Böyle yazmıştım arkadaşım Hatice Kara Sıvacı’nın şiir kitabının imza gününü duyururken… Bu devirde şiir kitabı yayınlamak, hem de daha önce yayınlanmış hiçbir eserin yokken, “piyasada” adın duyulmamışken… deli işi, demiştir belki bazıları… sanırım bu da sinek kuşunun özelliklerindendi…

Gergedan Kitabevi imza günü

Bağımsız bir ruh olarak yaşamdan keyif almak, daha çok an’da bulunmak, olumsuzlukları kaldırarak hayata neşe katmak, kolayca uyum sağlamak, uzun mesafeleri yorulmaksızın kat etme yeteneğine sahip olmak… Bunlar Hatice’ye sadece şiirlerini yazarken değil, yayınlanma aşamasına getirene kadar da çok destek olan özelliklerdi.

Tüm bu karşılaşmaların ardından durup düşündüğümde, herşeyin olduğu gibi bu narin küçük kuşların da dış görünüşlerinin ardında taşıdıkları içrek bilgi içimi ısıttı.
Bu bağlamda çeşitli kaynaklarda okuduğum farklı bilgileri de derlemek istedim.



Sinek kuşlarının Şamanizm’de de bizlere mutlak şekilde yardım ve yol göstericilik etmek için bizi bulduklarına inanılır.
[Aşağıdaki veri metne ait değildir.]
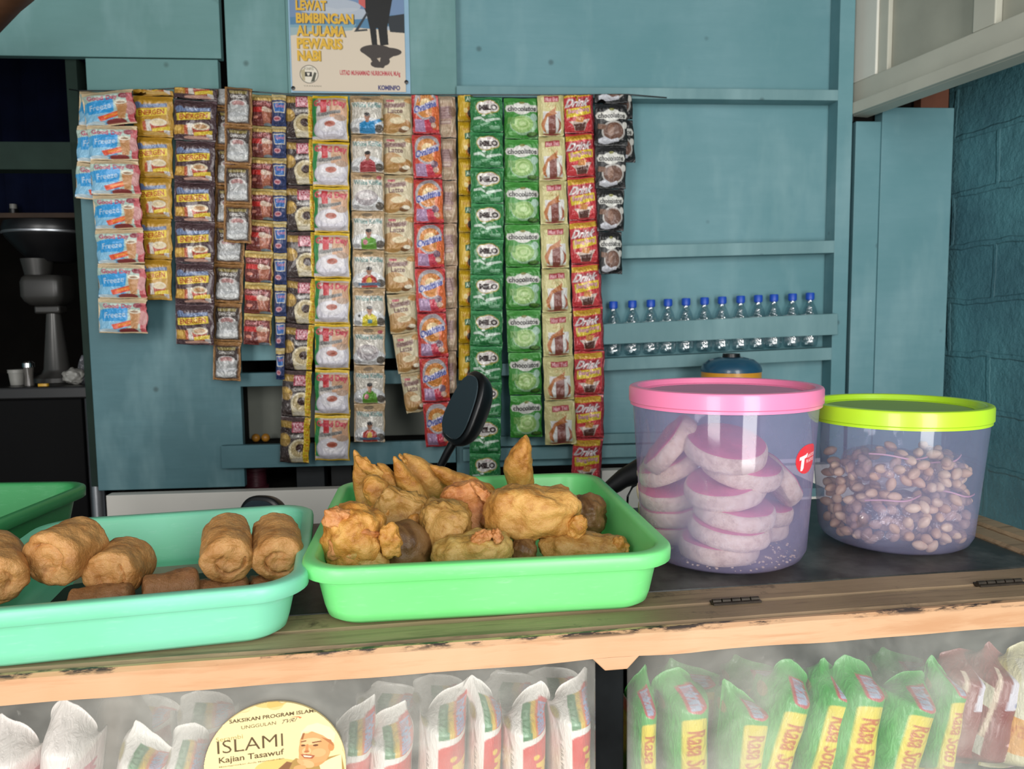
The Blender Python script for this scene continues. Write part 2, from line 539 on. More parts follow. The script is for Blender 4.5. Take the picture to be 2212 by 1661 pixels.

Hayvan dostlarımız, bizlerden yüzbinlerce yıl öncesinden beri bu dünyadaki varlıklarını sürdürüyorlar ve doğal yaşama hakimdirler.. Doğanın ruhu bazı hayvanları bize yönlendirir ki ondan öğrenmemiz gerekenleri öğrenelim. O yüzden bazı hayvanlara kendimizi daha yakın hissederiz ya da kendimizi onlarla özdeşleştiririz.



Şamanizmde inanç tarihi öncesinden beri var olan bu olguya, kutsal hayvanlar, erk hayvanları adı veriliyor.
Evrendeki her varlık, rüzgar, nehir, bitkiler ve hayvanlar, eğer bu farkındalığa ulaşırsak bizim öğretmenlerimiz, rehberlerimiz olabilirler. Evren, bizimle hayvan ruhları / özleri yoluyla irtibat kurabilir ve öğretebilir. 




Böylelikle hayvan rehberlerimiz, kendimizi yaratılışımızı daha iyi anlayabilmemize, neyi, neden yapmış olduğumuzu daha iyi fark edebilmemize ve gerçeğimizi keşfederek, hayatımızı kendimize özgü şekilde yaratmamıza yardımcı olurlar.



Laural Virtues Wauters


Enerji çalışmalarında sinek kuşu, 3.çakramız olan solar plexus (güneş sinirağı) çakrasını sembolize ediyor. Üzerimizde parlayan ebedi güneş ışığı kadar, bizi besleyen içsel sonsuz ışığı da temsil ediyor. Hayatı kutsal bir masal olarak görerek hayalgücümüzü tetikliyor.



Sinek kuşları bize yaşamlarımızı cesaret, kararlılık ve sevinç ile dönüştürürken imkansızın mümkün olduğunu söylüyor. Ruhumuzun hikayesini yeniden yazmak için hayatımıza tatlılık ve güç getiriyor. Bunun ruhumuzun gerçek amacı ile yeniden bağlantıya geçerek engellerin üstesinden gelmeye dair bir yolculuk olduğunu hatırlatıyor.